I'm sure it's partially CPU, but it also has a nearly 50% higher TDP. The other important aspects of the system aren't even listed... i5's have less last level cache (GPU shares this) and sometimes less external memory bandwidth as well I believe.

In any case, comparing 100W A10's to tiny Ivy Bridge GPUs and drawing architecture conclusions is a bit silly. Ivy GPU really only becomes TDP limited around 17W or so, so that's where you can make interesting architectural comparisons. With Haswell, there are bigger SKUs so it can be compared a bit further up the scale.
 
The i5 3360M is a 35W chip while the i7 3610QM is 45W.

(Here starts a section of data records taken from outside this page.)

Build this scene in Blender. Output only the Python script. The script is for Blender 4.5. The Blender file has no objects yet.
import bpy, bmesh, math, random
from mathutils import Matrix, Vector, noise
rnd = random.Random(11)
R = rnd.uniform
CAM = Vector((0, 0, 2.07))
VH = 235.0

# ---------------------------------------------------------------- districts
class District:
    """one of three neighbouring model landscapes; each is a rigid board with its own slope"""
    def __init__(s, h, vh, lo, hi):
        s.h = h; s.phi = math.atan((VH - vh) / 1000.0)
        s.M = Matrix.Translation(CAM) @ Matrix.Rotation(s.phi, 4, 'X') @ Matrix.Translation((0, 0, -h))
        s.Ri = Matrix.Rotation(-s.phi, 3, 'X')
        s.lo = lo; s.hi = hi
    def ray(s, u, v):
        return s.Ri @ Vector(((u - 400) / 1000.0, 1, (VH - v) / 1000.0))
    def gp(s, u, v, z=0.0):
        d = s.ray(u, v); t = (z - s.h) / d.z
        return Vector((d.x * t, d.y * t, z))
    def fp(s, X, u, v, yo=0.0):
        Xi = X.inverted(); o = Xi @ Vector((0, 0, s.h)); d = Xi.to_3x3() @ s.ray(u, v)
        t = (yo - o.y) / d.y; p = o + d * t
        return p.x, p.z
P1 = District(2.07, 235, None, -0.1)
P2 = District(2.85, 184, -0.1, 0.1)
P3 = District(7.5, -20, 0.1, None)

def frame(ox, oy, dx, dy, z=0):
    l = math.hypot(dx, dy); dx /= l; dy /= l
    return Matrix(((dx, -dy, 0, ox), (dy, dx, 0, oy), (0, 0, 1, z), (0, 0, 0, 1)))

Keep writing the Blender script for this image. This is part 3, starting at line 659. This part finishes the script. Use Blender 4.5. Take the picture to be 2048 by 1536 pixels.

I'm sure Metro is an outlier because it's extremely well threaded and we're seeing a huge difference between 8 and 4 threads, but that also means the graphics on the 35W A10 4600M are being held back by the weak cpu.
 
Look at the power consumption of the HD 4000 when gaming btw -

http://www.tomshardware.com/reviews/kabini-a4-5000-review,3518-13.html

power-gaming-avg.png


This is clearly blowing well past 17W during intense graphics load and it's not being reported in most of the tech press. I really hope Anand has the balls to show us how efficient Haswell's iGPU is while he's telling us how fast it is.

I wonder what's going on, here. Ivy is rated at 17W, Kabini at 15W, so that's a 2W difference. Kabini also includes the southbridge, so let's say 4W.

But there's a 14W difference here. It could be the Intel laptop's fault (power hungry display/motherboard/HDD/something) or perhaps Kabini's turbo isn't very aggressive.

Edit: can't be the display, they turned it off and used an external one.